The Master reduced costs because there was an early settlement.  The judge considered this approach:-

70. By ground 3 the appellants argue that the learned Master was wrong to take account of the fact that the case settled at an early stage because that is not a factor to which the rules specifically draw attention, whereas the respondents say that they do. In my judgment the rules require a costs judge to have regard to all the circumstances which must include the fact that it settled rather than proceeded to trial. However, the real question is as to the impact on the overall assessment of having regard to that fact. I accept, as the respondents submit, and it is, to my mind, obvious that if £100,000 is the proportionate price to be paid after trial it is not likely to be the proportionate price at an earlier settlement. However, that does not address the real point raised by the appellants in the third ground, which is that the Master appears to have reduced the costs further than he would otherwise have done simply because the case settled. In oral argument the respondents suggested that the Master had not squeezed the costs greater at settlement, than he would have done at trial but simply took into account how far the claim had proceeded. I am not sure that is correct, otherwise, I ask rhetorically, why would he have formed the view that the stage which the claim had reached was relevant to the assessment of proportionality. If the Master was really saying to himself that the costs looked disproportionately high for a claim which settled soon after issue then the appellants’ argument would have no substance but paragraph 46 of his judgment suggests otherwise and, insofar as he is really saying that early settlement requires a greater reduction in the overall costs, I respectfully disagree.

71. I have dealt with the question, raised by ground 4, of how the court should take account of the factors once weight has been given to them earlier in this section of the judgment. The search ultimately to be undertaken by the costs judge is for the figure which bears a reasonable relationship to the five factors in the new rule, having regard to all the circumstances. This will be a holistic approach and may be done as the item by item assessment proceeds or as a separate and subsequent stage. However, I doubt, for the reasons given above, that the proper interpretation of the rules requires or indeed entitles 33 a costs judge at the end of an item by item assessment to impose a very substantial reduction on the overall figure without regard to the component parts. I reiterate that what the rules require the judgment to achieve is a balance, a reasonable relation, a correlation which may necessitate a certain amount of fine tuning. There may be a limited range of acceptable difference in the total figure once the rules have been applied, in that different judges could legitimately come to slightly different conclusions as to the proportionate sum, and so long as they have applied the rules correctly they should not be open to challenge on appeal. However, the final figure in this case does not appear to be based on any specific mathematical calculation nor is there a specific explanation of how the weighting of the various factors resulted in the final figure.”

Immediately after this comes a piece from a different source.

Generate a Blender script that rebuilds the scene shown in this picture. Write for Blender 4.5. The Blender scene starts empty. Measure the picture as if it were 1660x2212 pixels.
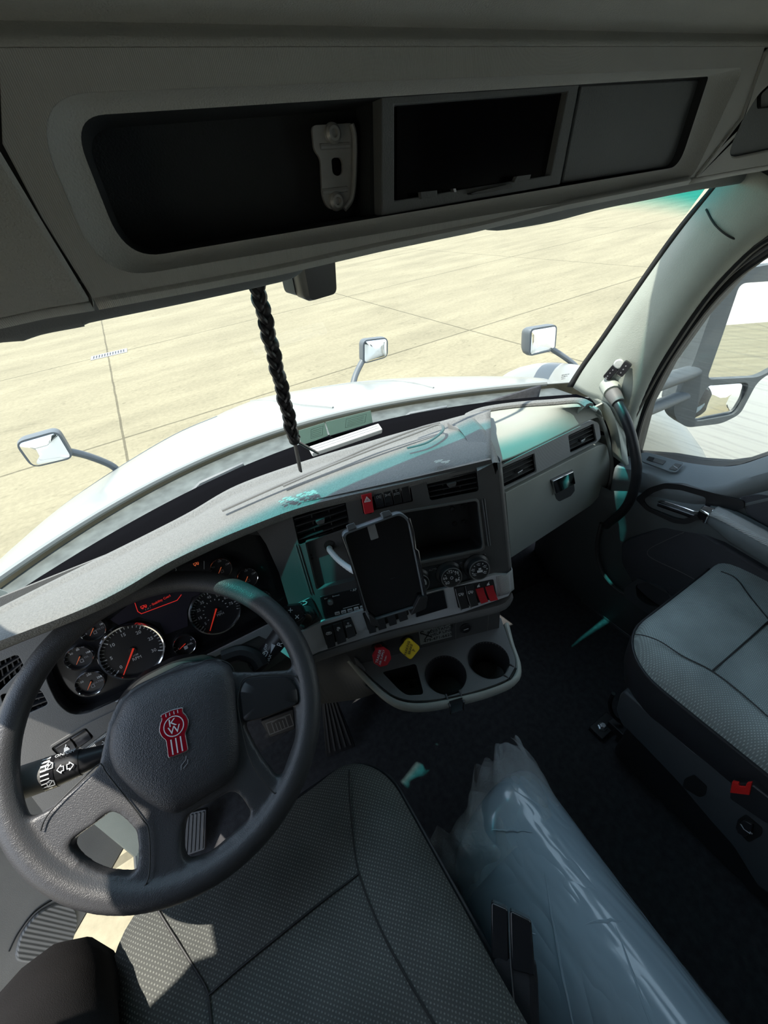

I have come to the conclusion that the learned Master misinterpreted and misapplied the new proportionality test. In particular, he undervalued the sums in dispute, by a considerable margin in county court litigation, and he gave too little weight to the complexity of the litigation. Further, he reduced the costs disproportionately because of early settlement. In those circumstances we have undertaken our own assessment of the costs having regard to the factors mentioned in this judgment. We have given greater weight to the sums in issue and to the factor of complexity, both of which tip the balance significantly in the appellants’ favour. We have discounted the notional reduction for early settlement. We bear in mind, as the respondents recognised in argument, that the reduction made on the item by item assessment was unusually large, albeit unchallenged on appeal and that the learned Master concluded that it had been reasonable for the claimants to have spent nearly £100,000 on costs prior to settlement. When the reasonable costs are compared against a value of between £50,000 and £100,000 in a reasonably complex claim requiring specialist expert evidence, in what is to judge from the pre-action correspondence likely to be hard fought litigation, they appear less disproportionate than previously. We have revisited the elements of the bill and take the following approach, having regard to our view of the factors, including the factors which were not challenged before us. First, we would not reduce the court fees or costs of drawing the bill and secondly we would apply a smaller reduction to the expert’s fees than we would to the profit costs reflecting our view of the essential part played by the expert evidence. In those circumstances I concluded that in all the circumstances the proportionate figure is £75,000 (plus VAT), which I believe to be a fair figure bearing a  reasonable relationship to the factors as I see them after taking careful account of the advice of Master Whalan to whom I am particularly indebted at this stage of the process.”